From Surah 35:  Fatir (The Originator):
Verily, God knows the hidden reality of the heavens and earth: [and] behold, He has full knowledge of what is in the hearts [of people]. (38)
He it is who has made you inherit the earth.  Hence, he who is bent on denying the truth - this denial of his will fall back upon him:  for their denial of this truth does but add to the deniers’ loathsomeness in their Sustainer’s sight and, thus, their denial of this truth does but add to the deniers’ loss. (39)…
Verily, it is God [alone] who upholds the celestial bodies and the earth, lest they deviate [from their orbits] – for if they should ever deviate, there is none that could uphold them after He will have ceased to do so. 
            [But] verily, He is ever-forbearing, much-forgiving. (41)
As it is, they [who are averse to the truth] swear by God with their most solemn oaths that if a warner should ever come to them, they would follow his guidance better than any of the communities [of old had followed the warner sent to them]:  but now that a warner has come unto them, [his call] but increases their aversion, (42) their arrogant behavior on earth, and their devising of evil [arguments against God’s messages].
Yet [in the end,] such evil scheming will engulf none but its authors; and can they expect anything but [to be made to go] the way of those [sinners] of olden times?...
Now if God were to take men to task for whatever they commit [on earth], He would not leave a single living creature upon its surface.  However, He grants them respite for a term set:  but when their term comes to an end – then, verily, [they come to know that] God sees all that is in [the hearts of] His servants. (45)

Prophet Muhammad, pbuh, was the last of the Prophets who came to share the message of God’s Oneness and transcendant power.  But he was not the last of the warners.  God gave Adam – all of us – the ability to name things – consciousness.  We have used that ability to develop a system of understanding God’s creation – science.  That understanding is now showing us the enormity of God’s gift of freedom of choice.  We are on track to collectively destroy our life support system, maybe not in our lifetimes, but within those of our grandchildren.  We can only pray that we have the will and the ability to save it. 

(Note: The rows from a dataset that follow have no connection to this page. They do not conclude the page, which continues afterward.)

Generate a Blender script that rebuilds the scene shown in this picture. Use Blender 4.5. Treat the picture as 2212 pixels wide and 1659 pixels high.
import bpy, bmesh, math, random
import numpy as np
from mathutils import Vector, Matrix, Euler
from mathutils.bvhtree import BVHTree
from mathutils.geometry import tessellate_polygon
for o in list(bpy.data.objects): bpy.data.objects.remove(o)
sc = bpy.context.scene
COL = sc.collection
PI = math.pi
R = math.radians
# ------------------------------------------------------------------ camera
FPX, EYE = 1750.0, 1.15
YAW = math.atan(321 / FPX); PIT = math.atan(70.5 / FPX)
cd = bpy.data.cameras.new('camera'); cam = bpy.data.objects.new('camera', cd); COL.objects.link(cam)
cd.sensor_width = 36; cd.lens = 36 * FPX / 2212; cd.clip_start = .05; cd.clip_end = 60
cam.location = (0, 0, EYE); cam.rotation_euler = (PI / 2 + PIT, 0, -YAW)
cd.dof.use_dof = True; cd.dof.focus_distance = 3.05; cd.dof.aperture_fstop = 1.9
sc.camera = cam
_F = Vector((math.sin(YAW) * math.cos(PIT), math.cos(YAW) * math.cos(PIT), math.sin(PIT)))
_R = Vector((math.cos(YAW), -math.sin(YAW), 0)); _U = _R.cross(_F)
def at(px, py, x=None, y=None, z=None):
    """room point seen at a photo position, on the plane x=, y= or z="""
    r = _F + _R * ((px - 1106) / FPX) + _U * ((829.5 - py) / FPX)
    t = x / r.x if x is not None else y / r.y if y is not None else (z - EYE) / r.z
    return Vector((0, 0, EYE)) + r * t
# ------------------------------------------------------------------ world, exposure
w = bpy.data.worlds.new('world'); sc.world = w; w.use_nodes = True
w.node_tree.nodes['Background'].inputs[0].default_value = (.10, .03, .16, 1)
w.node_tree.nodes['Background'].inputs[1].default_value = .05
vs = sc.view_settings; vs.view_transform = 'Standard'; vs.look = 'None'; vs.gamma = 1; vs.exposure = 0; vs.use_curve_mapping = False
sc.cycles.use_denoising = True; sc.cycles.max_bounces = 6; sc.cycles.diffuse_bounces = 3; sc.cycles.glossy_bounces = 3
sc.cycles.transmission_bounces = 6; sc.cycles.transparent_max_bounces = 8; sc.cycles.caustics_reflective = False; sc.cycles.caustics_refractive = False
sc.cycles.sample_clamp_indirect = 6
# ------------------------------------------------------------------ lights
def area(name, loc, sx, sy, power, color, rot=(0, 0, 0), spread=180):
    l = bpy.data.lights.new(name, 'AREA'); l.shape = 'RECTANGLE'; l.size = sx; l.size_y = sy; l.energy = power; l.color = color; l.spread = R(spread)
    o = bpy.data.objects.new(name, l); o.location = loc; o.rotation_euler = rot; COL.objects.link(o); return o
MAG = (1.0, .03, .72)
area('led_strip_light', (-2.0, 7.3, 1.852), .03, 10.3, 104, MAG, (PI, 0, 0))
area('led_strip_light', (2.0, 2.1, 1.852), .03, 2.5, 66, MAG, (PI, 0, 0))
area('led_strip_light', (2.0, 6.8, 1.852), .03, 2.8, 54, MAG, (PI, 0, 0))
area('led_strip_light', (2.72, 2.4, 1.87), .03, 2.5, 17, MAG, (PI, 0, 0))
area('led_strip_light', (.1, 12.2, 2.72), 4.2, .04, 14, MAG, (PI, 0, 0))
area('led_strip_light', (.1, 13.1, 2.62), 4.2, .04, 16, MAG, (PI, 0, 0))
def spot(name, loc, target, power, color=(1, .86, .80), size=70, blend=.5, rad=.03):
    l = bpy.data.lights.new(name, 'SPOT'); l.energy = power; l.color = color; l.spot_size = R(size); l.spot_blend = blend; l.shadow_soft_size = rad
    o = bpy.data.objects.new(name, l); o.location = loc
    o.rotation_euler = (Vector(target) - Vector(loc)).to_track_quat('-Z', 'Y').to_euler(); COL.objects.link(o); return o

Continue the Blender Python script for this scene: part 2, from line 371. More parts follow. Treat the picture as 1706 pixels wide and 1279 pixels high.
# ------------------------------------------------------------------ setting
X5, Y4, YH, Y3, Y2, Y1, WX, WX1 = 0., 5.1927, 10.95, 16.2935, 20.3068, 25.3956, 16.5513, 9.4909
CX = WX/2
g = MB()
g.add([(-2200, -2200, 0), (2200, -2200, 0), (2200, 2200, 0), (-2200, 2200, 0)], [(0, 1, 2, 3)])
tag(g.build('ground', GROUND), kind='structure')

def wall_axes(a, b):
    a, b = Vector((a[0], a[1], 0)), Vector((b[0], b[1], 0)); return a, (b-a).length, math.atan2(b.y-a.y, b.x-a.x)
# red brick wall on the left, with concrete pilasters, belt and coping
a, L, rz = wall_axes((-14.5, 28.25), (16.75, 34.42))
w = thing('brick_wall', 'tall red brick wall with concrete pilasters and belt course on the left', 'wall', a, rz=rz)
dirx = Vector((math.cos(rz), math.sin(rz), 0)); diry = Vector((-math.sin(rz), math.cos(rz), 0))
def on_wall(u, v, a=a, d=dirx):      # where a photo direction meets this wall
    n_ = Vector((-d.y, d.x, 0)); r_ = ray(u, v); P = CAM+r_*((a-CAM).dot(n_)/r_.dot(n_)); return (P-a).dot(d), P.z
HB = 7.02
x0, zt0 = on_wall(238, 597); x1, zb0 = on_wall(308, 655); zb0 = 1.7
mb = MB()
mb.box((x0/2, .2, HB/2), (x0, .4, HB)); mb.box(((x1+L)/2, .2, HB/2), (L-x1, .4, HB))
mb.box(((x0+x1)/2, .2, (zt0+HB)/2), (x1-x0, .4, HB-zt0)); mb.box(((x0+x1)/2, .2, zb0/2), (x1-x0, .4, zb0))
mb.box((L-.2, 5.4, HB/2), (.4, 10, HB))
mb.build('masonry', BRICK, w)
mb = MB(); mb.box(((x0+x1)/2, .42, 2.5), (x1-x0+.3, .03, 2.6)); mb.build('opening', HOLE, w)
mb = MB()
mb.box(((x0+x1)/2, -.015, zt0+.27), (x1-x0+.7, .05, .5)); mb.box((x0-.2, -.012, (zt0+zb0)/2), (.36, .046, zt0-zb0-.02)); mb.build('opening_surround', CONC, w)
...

I am not pretending that I have any answers to climate change.   I am among those who live in a developed country, a lifestyle based on the use of fossil fuels and consumption way beyond my basic needs.  According to the calculations of The Nature Conservancy, I, as an individual, contribute approximately 35 tons of co2 to the atmosphere every year.  And I am not going to give up my house or my car or my flights or my lights or my water, or much of anything, really.  And it may well be that Allah knows we will self-destruct, and that is our fate.  But my heart tells me that even if that is the case, I do not want to be counted among those who give in to denial or despair.  I have had the advantage of an education and I am aware that I need to educate myself more and figure out what changes I can realistically make moving forward… changes that reflect my love and gratitude for this planet, for the gift of my life on it, and my own responsibility before our Creator.  Sharing this is part of my prayer that I will keep that commitment.

2:286  The last ayah of Surah 2, The Cow
Rabbana la tu’akhizna in-nasina aw akh-ta’na.
Our Lord! Do not punish us if we forget or make a mistake.
Rabbana wa la tahmil ‘alayna isran kama hamaltahu ‘ala-llatheena min qablina.
Our Lord! Do not load on us a severe test as You did burden on those before us.
Rabbana wa la tuhammilna ma la taqata lana bih, wa- ‘fu ‘anna wa ‘ghfirlana warhamna
Our Lord! Do not impose upon us that which we have not the strength to bear; and pardon us and forgive us and have mercy on us.
Anta Maulana fansurna ‘alal-ghawmil kafirin.
You are our Defender, so help us against the ungrateful people.



[1] Klein, Naomi, This Changes Everything:  Capitalism vs. The Climate.  Simon & Schuster:  2014.

[2] Barnosky, Anthony D., et.al. “Approaching a State Shift in Earth’s Biosphere,” Nature:  7 June 2012, pp. 52-58.